*Set task*: Locate all lines with the word "objects". Copy them.

*Source excerpt*:
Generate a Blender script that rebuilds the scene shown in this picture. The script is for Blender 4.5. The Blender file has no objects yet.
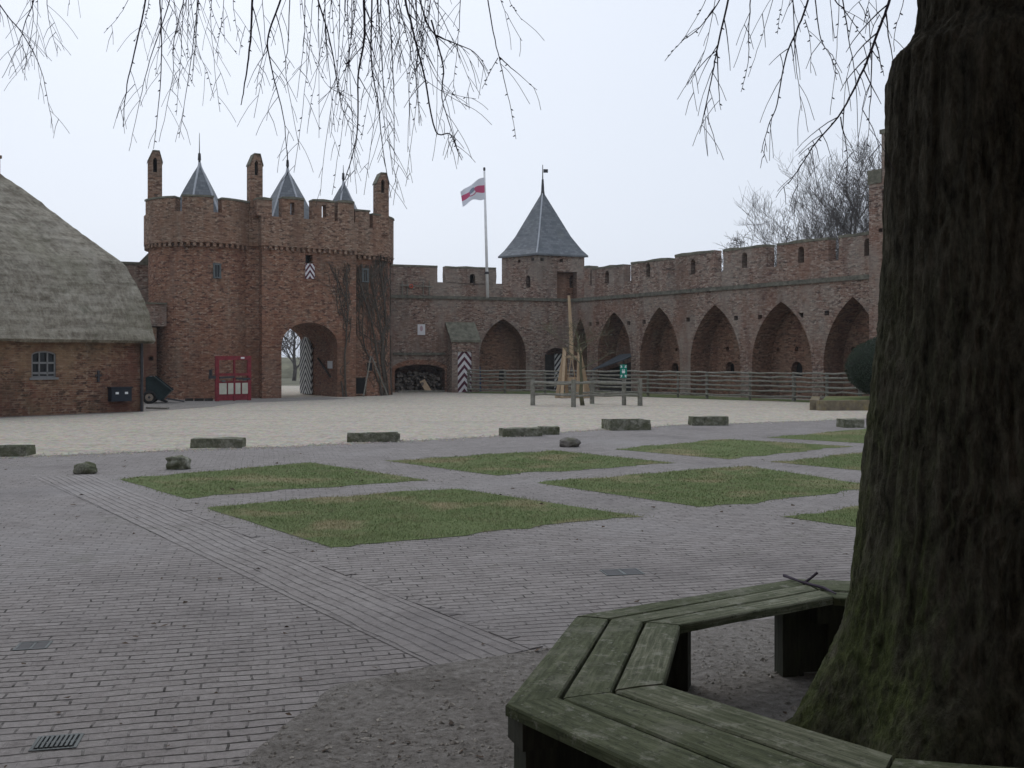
import bpy, bmesh, math, random
from math import sin, cos, pi, radians, atan2, sqrt, hypot, asin, tan
from mathutils import Vector, noise
from mathutils.geometry import tessellate_polygon
random.seed(7)
R = random.Random(11)
sc = bpy.context.scene
COL = sc.collection
V = Vector
UP = V((0, 0, 1))
# ------------------------------------------------------------------ survey: photo bearings -> true positions
EYE, FPX, CX, HY = 1.7, 1000.0, 512.0, 360.0
def at(px, py, Y): return V(((px - CX) / FPX * Y, Y, EYE + (HY - py) / FPX * Y))
def gr(px, py):
    Y = EYE * FPX / (py - HY); return V(((px - CX) / FPX * Y, Y, 0))
def zat(py, Y): return EYE + (HY - py) / FPX * Y
class Plane:
    """a vertical wall plane: origin, unit direction d along the wall, n towards the yard"""
    def __init__(s, O, P):
        s.O = V((O[0], O[1], 0)); s.d = (V((P[0], P[1], 0)) - s.O).normalized()
        n = V((s.d.y, -s.d.x, 0)); mid = s.O + s.d
        s.n = n if n.dot(-mid) > 0 else -n
        s.L = (V((P[0], P[1], 0)) - s.O).length
    def s_at(s, px):
        k = (px - CX) / FPX
        return (k * s.O.y - s.O.x) / (s.d.x - k * s.d.y)
    def sz(s, px, py):
        t = s.s_at(px); return (t, zat(py, s.O.y + t * s.d.y))
    def p(s, t, z, out=0.0): return s.O + s.d * t + s.n * out + V((0, 0, z))
    def shifted(s, out):
        q = Plane.__new__(Plane); q.O = s.O + s.n * out; q.d = s.d; q.n = s.n; q.L = s.L; return q

# ------------------------------------------------------------------ mesh builder
class M:
    def __init__(s): s.v = []; s.f = []; s.uv = []
    def add(s, vs, fs, uvs=None):
        b = len(s.v); s.v += [tuple(p) for p in vs]
        for i, f in enumerate(fs):
            s.f.append(tuple(b + k for k in f)); s.uv.append(uvs[i] if uvs else None)
    def quad(s, a, b, c, d, uv=None): s.add([a, b, c, d], [(0, 1, 2, 3)], [uv] if uv else None)
    def box(s, O, ax, ay, az, lx, ly, lz, centre=True):
        """box with base centre O, axes ax ay az"""
        O = V(O); ax = V(ax); ay = V(ay); az = V(az)
        p = []
        for k in (0, 1):
            for (i, j) in ((-.5, -.5), (.5, -.5), (.5, .5), (-.5, .5)):
                p.append(O + ax * lx * i + ay * ly * j + az * lz * k)
        s.add(p, [(3, 2, 1, 0), (4, 5, 6, 7), (0, 1, 5, 4), (1, 2, 6, 5), (2, 3, 7, 6), (3, 0, 4, 7)])
    def bar(s, a, b, w, h, up=UP):
        a = V(a); b = V(b); t = (b - a); L = t.length; t.normalize()
        sd = t.cross(V(up))
        if sd.length < 1e-4: sd = t.cross(V((1, 0, 0)))
        sd.normalize(); u = sd.cross(t)
        s.box(a, sd, u, t, w, h, L)
    def tube(s, pts, rads, n=6, cap=True):
        pts = [V(p) for p in pts]; b = len(s.v); N = len(pts)
        t0 = (pts[1] - pts[0]).normalized()
        side = t0.cross(V((.3, .9, .2)));
        if side.length < .1: side = t0.cross(V((1, 0, 0)))
        side.normalize(); acc = 0
        us = []
        for i, p in enumerate(pts):
            t = (pts[min(i + 1, N - 1)] - pts[max(i - 1, 0)])
            t = t.normalized() if t.length > 1e-9 else t0
            side = (side - t * side.dot(t)).normalized(); o = t.cross(side)
            if i: acc += (p - pts[i - 1]).length
            us.append(acc); r = rads[i] if hasattr(rads, '__len__') else rads
            for k in range(n):
                a = 2 * pi * k / n; s.v.append(tuple(p + side * (cos(a) * r) + o * (sin(a) * r)))
        r0 = rads[0] if hasattr(rads, '__len__') else rads
        for i in range(N - 1):
            for k in range(n):
                k2 = (k + 1) % n
                s.f.append((b + i * n + k, b + i * n + k2, b + (i + 1) * n + k2, b + (i + 1) * n + k))
                s.uv.append([(k / n, us[i]), ((k + 1) / n, us[i]), ((k + 1) / n, us[i + 1]), (k / n, us[i + 1])])
        if cap:
            s.f.append(tuple(b + k for k in reversed(range(n)))); s.uv.append(None)
            s.f.append(tuple(b + (N - 1) * n + k for k in range(n))); s.uv.append(None)
    def ring(s, C, prof, n=48, a0=0, a1=2 * pi, uvr=None):
        """lathe: prof list of (r,z) round vertical axis at C"""
        full = abs(a1 - a0 - 2 * pi) < 1e-6; cols = n if full else n + 1
        b = len(s.v)
        for (r, z) in prof:
            for k in range(cols):
                a = a0 + (a1 - a0) * k / n; s.v.append((C[0] + r * cos(a), C[1] + r * sin(a), z))
        lv = [0]
        for i in range(1, len(prof)): lv.append(lv[-1] + hypot(prof[i][0] - prof[i - 1][0], prof[i][1] - prof[i - 1][1]))
        ur = uvr or max(p[0] for p in prof)
        for i in range(len(prof) - 1):
            for k in range(n):
                k2 = (k + 1) % cols
                s.f.append((b + i * cols + k, b + i * cols + k2, b + (i + 1) * cols + k2, b + (i + 1) * cols + k))
                u0 = (a0 + (a1 - a0) * k / n) * ur; u1 = (a0 + (a1 - a0) * (k + 1) / n) * ur
                z0 = prof[0][1]
                s.uv.append([(u0, z0 + lv[i]), (u1, z0 + lv[i]), (u1, z0 + lv[i + 1]), (u0, z0 + lv[i + 1])])
    def arcblock(s, C, r0, r1, a0, a1, z0, z1, n=8):
        s.ring(C, [(r0, z0), (r1, z0), (r1, z1), (r0, z1), (r0, z0)], n, a0, a1)
        for a in (a0, a1):
            c, d = cos(a), sin(a)
            s.quad(*[V((C[0] + r * c, C[1] + r * d, z)) for (r, z) in ((r0, z0), (r1, z0), (r1, z1), (r0, z1))])
    def poly(s, pl, outline, out=0.0, holes=()):
        """flat face (with holes) in plane pl; points are (s,z)"""
        lists = [[V((a, z, 0)) for a, z in o] for o in [outline] + list(holes)]
        flat = [q for l in lists for q in l]
        tris = tessellate_polygon(lists)
        pts = [pl.p(q.x, q.y, out) for q in flat]
        fs = []; uvs = []
        for t in tris:
            a, b, c = (pts[i] for i in t); nn = (b - a).cross(c - a)
            if nn.length < 1e-9: continue
            t = tuple(t) if nn.dot(pl.n) > 0 else tuple(reversed(t))
            fs.append(t); uvs.append([(flat[i].x, flat[i].y) for i in t])
        s.add(pts, fs, uvs)
    def sweep(s, pl, path, o0, o1, closed=False):
        """strip joining path at offset o0 and at offset o1 (reveals, edges)"""
        P = list(path) + ([path[0]] if closed else []); acc = 0
        for (a, b) in zip(P, P[1:]):
            L = hypot(b[0] - a[0], b[1] - a[1])
            if L < 1e-6: continue
            vert = abs(b[1] - a[1]) > abs(b[0] - a[0])
            if vert: uv = [(a[0] + o0, a[1]), (b[0] + o0, b[1]), (b[0] + o1, b[1]), (a[0] + o1, a[1])]
            else: uv = [(o0, a[0]), (o0, b[0]), (o1, b[0]), (o1, a[0])]
            s.quad(pl.p(a[0], a[1], o0), pl.p(b[0], b[1], o0), pl.p(b[0], b[1], o1), pl.p(a[0], a[1], o1), uv)
    def slab(s, pl, outline, out, thick, holes=(), depth=.3, back=True):
        """wall slab, front face at offset out; holes are recesses of the given depth"""
        s.poly(pl, outline, out, holes)
        s.sweep(pl, outline, out, out - thick, True)
        if back: s.poly(pl, outline, out - thick)
        for h in holes:
            s.sweep(pl, h, out, out - depth, True); s.poly(pl, h, out - depth)
    def build(s, name, mat, parent=None, smooth=False, **props):
        me = bpy.data.meshes.new(name)
        vs = s.v; off = V((0, 0, 0))
        if parent is None:
            xs = [p[0] for p in vs]; ys = [p[1] for p in vs]; zs = [p[2] for p in vs]
            off = V(((min(xs) + max(xs)) / 2, (min(ys) + max(ys)) / 2, min(zs)))
            vs = [(p[0] - off.x, p[1] - off.y, p[2] - off.z) for p in vs]
        me.from_pydata(vs, [], s.f)
        me.materials.append(mat)
        me.update()
        ul = me.uv_layers.new(name='UVMap'); co = []
        for pg in me.polygons:
            u = s.uv[pg.index]
            if u is not None and len(u) == pg.loop_total:
                for q in u: co += (q[0], q[1])
                continue
            n = pg.normal
            t = UP.cross(n)
            if t.length < .05: t = V((1, 0, 0)); w = V((0, 1, 0))
            else: t.normalize(); w = n.cross(t)
            for vi in pg.vertices:
                p = V(vs[vi]) + off; co += (p.dot(t), p.dot(w))
        ul.data.foreach_set('uv', co)
        if smooth: me.polygons.foreach_set('use_smooth', [True] * len(me.polygons))
        o = bpy.data.objects.new(name, me); COL.objects.link(o)
        if parent is None: o.location = off
        else:
            o.parent = parent
            if parent.type == 'EMPTY': o.location = -parent.location
        for k, v in props.items(): o[k] = v
        return o
def thing(name, label, cat, loc, group=None):
    o = bpy.data.objects.new(name, None); COL.objects.link(o); o.location = loc
    o.empty_display_size = .3; o['label'] = label; o['category'] = cat
    if group: o['group'] = group
    return o
def tag(o, label, cat, group=None):
    o['label'] = label; o['category'] = cat
    if group: o['group'] = group
    return o
def arch(a, b, zs, za, zb=None, seg=9):
    """arched outline from (a,zb) up over to (b,zb); pointed when high enough"""
    c = (a + b) / 2; h = (b - a) / 2; r = za - zs; L = []
    if r >= h * 1.02:
        RR = (h * h + r * r) / (2 * h); e = math.acos((RR - h) / RR)
        for i in range(seg + 1):
            t = e * i / seg; L.append((a + RR - RR * cos(t), zs + RR * sin(t)))
        Rr = [(2 * c - x, z) for x, z in reversed(L[:-1])]
        L += Rr
    else:
        for i in range(2 * seg + 1):
            t = pi - pi * i / (2 * seg); L.append((c + h * cos(t), zs + r * sin(t)))
    if zb is not None: L = [(a, zb)] + L + [(b, zb)]
    return L
def rect(a, b, z0, z1): return [(a, z0), (b, z0), (b, z1), (a, z1)]
def loophole(pl, px, py, w=.28, h=.62):
    t, z = pl.sz(px, py); return arch(t - w / 2, t + w / 2, z + h * .25, z + h / 2, z - h / 2, 4)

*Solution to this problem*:
Generate a Blender script that rebuilds the scene shown in this picture. The script is for Blender 4.5. The Blender file has no objects yet.
        o = bpy.data.objects.new(name, me); COL.objects.link(o)
    o = bpy.data.objects.new(name, None); COL.objects.link(o); o.location = loc